Hukum internasional tersebut ialah Indonesia menandatangani Protocol to the 1967 Outer Space Treaty kemudian mengesahkannya menjadi Undang-Undang Nomor 16 Tahun 2002, menandatangani The 1968 Agreement on the Rescue of Astronauts, the Return of Astronauts, and the Return of Objects Launched into Outer Space (the Rescue Agreement) kemudian mengesahkannya menjadi Keputusan Presiden Nomor 4 Tahun 1999, menandatangani The 1972 Convention on International Liability for Damage Caused by Space Objects (the Space Liability Convention) kemudian mengesahkannya menjadi Keputusan Presiden Nomor 20 Tahun 1996, dan menandatangani The 1975 Convention on Registration of Objects Launched into Outer Space (the Registration Convention) kemudian mengesahkannya menjadi Keputusan Presiden Nomor 5 Tahun 1997. Hanya satu hukum internasional yang belum diratifikasi Indonesia, yakni The 1984 Agreement Governing the Activities of States on the Moon and Other Celestial Bodies (the Moon Agreement).
Thomas melanjutkan, Indonesia semestinya memiliki undang-undang keantariksaan yang memuat rencana induk penyelenggaraan kegiatan keantariksaan. “Jika kita merumuskan rencana induk dalam undang-undang keantariksaan berarti kita memiliki road map,” profesor riset astronomi astrofisika/peneliti utama LAPAN ini mengatakannya. “Kita dan Korea Selatan sama-sama mulai tapi kegiatan keantariksaan Korea Selatan lebih maju karena dukungan anggaran yang besar. Mereka melompat jauh. Presiden India sukses meyakinkan rakyatnya bahwa riset keantariksaan sangat bermanfaat. Berkat dukungan anggaran tanpa batas, pemerintah India memfasilitasi semua riset keantariksaan.”

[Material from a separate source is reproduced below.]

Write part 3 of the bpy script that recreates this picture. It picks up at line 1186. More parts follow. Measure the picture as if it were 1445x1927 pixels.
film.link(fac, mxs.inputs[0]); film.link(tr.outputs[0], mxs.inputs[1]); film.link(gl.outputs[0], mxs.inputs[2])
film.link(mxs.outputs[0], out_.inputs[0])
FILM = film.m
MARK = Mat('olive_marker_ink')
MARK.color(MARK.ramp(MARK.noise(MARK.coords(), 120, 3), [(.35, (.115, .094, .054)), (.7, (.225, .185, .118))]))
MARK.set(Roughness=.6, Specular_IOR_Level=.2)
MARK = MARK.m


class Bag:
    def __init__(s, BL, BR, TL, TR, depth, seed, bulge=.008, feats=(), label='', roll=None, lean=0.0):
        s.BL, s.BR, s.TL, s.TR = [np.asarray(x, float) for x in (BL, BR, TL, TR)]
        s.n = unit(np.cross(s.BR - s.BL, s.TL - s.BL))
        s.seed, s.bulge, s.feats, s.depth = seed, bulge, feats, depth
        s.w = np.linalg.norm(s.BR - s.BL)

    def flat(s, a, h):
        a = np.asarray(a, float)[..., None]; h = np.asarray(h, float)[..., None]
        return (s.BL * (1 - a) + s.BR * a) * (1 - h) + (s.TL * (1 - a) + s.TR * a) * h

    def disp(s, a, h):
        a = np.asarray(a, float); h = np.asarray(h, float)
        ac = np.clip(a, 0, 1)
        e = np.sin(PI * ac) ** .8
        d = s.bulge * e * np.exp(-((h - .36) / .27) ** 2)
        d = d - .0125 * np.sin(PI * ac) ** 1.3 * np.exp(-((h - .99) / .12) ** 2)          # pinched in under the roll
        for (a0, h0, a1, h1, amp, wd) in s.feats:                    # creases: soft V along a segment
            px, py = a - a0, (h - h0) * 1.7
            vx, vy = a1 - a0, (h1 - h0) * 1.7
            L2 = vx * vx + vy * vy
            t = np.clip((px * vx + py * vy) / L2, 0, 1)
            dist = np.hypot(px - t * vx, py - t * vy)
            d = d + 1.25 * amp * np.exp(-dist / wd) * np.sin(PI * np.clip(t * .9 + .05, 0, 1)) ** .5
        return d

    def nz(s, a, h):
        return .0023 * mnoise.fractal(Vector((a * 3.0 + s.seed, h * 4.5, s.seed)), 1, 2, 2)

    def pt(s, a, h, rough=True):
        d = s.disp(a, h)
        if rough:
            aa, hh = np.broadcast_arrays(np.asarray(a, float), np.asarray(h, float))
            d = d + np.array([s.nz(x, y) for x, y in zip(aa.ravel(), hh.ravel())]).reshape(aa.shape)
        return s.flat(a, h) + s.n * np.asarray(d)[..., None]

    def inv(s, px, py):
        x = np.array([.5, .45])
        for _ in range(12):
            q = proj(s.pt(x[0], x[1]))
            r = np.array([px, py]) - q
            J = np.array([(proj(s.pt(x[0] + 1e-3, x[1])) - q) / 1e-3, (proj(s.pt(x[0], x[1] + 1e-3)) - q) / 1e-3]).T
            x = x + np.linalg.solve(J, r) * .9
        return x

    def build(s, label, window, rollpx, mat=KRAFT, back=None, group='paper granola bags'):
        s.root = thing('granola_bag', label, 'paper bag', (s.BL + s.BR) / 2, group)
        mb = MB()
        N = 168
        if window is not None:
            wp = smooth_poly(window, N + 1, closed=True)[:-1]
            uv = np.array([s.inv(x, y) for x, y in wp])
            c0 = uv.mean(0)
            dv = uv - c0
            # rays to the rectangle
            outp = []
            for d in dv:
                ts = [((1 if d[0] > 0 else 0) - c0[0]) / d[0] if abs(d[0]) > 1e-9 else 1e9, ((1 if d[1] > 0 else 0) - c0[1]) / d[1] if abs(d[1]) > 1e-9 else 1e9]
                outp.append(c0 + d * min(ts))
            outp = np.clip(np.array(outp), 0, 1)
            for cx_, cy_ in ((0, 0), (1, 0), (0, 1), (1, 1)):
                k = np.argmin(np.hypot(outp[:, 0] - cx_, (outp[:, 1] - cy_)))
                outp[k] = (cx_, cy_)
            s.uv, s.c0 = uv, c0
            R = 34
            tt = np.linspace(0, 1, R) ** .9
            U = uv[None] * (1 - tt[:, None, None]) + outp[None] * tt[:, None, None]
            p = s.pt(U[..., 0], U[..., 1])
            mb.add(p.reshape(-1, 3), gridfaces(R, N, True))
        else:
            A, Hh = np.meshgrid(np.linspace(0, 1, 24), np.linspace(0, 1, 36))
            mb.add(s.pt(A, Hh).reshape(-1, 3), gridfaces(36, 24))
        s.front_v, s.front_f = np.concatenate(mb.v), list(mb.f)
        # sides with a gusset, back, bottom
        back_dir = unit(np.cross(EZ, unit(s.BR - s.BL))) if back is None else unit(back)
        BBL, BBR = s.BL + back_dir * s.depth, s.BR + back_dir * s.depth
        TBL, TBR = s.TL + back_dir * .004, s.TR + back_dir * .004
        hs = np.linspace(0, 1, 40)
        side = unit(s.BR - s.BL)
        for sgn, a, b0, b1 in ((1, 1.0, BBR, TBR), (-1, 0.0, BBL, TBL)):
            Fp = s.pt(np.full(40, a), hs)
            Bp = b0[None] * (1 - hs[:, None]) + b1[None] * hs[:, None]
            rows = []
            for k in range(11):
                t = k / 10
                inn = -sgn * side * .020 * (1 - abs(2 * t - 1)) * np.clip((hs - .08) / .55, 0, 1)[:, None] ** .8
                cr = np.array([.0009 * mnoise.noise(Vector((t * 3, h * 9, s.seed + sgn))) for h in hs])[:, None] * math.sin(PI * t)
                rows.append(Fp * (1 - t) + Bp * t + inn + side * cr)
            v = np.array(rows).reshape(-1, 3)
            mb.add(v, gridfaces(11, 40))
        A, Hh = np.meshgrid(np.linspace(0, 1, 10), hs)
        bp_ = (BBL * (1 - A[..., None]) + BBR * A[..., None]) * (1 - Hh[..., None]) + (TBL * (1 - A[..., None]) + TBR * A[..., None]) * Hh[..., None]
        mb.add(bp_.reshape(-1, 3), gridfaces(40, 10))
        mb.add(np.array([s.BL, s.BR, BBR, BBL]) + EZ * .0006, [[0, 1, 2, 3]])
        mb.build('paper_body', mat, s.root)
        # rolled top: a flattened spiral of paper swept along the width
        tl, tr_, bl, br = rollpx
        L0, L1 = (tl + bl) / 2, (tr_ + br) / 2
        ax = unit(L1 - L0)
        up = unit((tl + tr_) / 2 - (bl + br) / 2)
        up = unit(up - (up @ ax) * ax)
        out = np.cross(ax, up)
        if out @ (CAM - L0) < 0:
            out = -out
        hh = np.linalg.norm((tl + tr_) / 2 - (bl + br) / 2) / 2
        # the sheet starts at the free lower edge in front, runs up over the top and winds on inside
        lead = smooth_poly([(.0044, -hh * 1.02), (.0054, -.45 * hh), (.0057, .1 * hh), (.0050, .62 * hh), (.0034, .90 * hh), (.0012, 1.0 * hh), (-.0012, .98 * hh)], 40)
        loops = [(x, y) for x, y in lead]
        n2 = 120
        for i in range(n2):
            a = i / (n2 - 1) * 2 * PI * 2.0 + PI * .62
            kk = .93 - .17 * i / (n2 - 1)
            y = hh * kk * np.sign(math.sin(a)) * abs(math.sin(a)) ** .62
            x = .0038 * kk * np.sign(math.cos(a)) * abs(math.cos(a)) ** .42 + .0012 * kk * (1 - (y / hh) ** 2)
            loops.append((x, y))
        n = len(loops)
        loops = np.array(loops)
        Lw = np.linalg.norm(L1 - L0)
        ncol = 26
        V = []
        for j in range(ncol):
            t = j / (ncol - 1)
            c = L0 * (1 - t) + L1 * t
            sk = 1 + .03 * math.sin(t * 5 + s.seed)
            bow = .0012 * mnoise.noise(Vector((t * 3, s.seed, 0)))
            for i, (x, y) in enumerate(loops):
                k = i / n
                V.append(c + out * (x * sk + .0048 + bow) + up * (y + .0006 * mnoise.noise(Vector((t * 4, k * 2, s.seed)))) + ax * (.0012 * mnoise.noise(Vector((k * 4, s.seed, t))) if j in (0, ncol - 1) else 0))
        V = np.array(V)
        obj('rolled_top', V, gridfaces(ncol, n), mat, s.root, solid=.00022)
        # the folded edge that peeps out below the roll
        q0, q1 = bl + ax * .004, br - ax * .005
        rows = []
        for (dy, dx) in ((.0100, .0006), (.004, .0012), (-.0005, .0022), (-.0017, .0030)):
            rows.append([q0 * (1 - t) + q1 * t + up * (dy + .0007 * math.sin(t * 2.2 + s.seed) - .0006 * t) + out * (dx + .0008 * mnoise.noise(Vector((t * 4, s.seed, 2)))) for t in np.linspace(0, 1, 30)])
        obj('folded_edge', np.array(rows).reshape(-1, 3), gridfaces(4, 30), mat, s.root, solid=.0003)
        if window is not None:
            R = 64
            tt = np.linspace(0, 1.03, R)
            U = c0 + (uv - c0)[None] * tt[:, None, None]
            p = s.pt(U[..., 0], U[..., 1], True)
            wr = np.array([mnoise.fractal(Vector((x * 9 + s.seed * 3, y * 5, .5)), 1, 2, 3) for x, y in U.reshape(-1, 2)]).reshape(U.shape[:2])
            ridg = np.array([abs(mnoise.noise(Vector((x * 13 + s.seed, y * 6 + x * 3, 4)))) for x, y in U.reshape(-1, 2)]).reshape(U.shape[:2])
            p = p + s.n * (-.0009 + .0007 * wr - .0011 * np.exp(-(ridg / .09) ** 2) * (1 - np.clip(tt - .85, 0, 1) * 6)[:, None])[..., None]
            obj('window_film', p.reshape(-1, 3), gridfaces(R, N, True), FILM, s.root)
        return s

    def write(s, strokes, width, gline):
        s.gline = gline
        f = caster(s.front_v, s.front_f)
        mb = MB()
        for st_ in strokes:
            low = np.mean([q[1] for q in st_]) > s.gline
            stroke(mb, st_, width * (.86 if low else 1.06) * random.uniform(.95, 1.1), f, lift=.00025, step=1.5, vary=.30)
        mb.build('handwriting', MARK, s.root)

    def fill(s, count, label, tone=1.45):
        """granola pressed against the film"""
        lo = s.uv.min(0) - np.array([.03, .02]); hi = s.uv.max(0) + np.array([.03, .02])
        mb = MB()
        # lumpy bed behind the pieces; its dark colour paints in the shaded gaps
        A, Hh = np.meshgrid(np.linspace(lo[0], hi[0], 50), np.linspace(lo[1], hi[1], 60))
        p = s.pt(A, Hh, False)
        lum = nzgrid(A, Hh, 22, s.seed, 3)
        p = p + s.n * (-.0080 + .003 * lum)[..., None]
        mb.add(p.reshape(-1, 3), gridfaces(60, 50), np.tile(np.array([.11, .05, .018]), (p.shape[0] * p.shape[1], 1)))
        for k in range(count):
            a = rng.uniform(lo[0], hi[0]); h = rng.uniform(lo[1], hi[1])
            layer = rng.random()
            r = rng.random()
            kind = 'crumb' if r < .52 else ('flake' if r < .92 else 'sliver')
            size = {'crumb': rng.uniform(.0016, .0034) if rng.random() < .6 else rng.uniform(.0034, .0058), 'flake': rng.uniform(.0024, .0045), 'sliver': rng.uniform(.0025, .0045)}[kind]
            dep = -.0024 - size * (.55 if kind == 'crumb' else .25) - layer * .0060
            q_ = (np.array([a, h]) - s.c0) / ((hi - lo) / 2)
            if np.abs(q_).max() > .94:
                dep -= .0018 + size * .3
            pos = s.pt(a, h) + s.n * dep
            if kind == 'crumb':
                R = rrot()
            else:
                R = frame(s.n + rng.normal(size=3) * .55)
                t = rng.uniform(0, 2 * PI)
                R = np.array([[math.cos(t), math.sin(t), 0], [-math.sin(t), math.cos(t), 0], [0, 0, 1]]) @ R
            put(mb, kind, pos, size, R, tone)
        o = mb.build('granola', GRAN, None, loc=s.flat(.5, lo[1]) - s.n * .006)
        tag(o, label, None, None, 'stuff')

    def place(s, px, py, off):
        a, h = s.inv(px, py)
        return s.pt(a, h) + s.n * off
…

Karena semua negara bebas mengeksplorasi dan mengeksploitasi antariksa sebagai wilayah bersama umat manusia (province of all mankind) untuk kepentingan semua negara maka undang-undang keantariksaan harus mengatur kerjasamanya. “Kita tidak bisa mandiri mengeksplorasi dan mengeksploitasi antariksa. Cina bekerjasama dengan Brasil dan Pakistan, negara-negara Eropa membentuk konsorsium. Agar kerjasama kegiatan keantariksaan menjadi terarah maka Indonesia semestinya memiliki undang-undang keantariksaan.”
Thomas menjelaskan sejumlah manfaat kegiatan keantariksaan melalui penerapan teknologi penginderaan jauh (inderaja) via satelit atau remote sensing seperti mengelola sumberdaya alam (hutan, laut, ikan); menginventarisasi luas sawah atau kebun dan masa panen, mengembangkan tata ruang wilayah, meteorologi dan klimatologi (cuaca, iklim), mitigasi bencana, serta pertahanan dan keamanan. Selain itu, aplikasi GPS (global positioning system) seperti survei atau pemetaan daratan dan lautan, navigasi dan transportasi; serta studi arus, gelombang, dan pasang surut.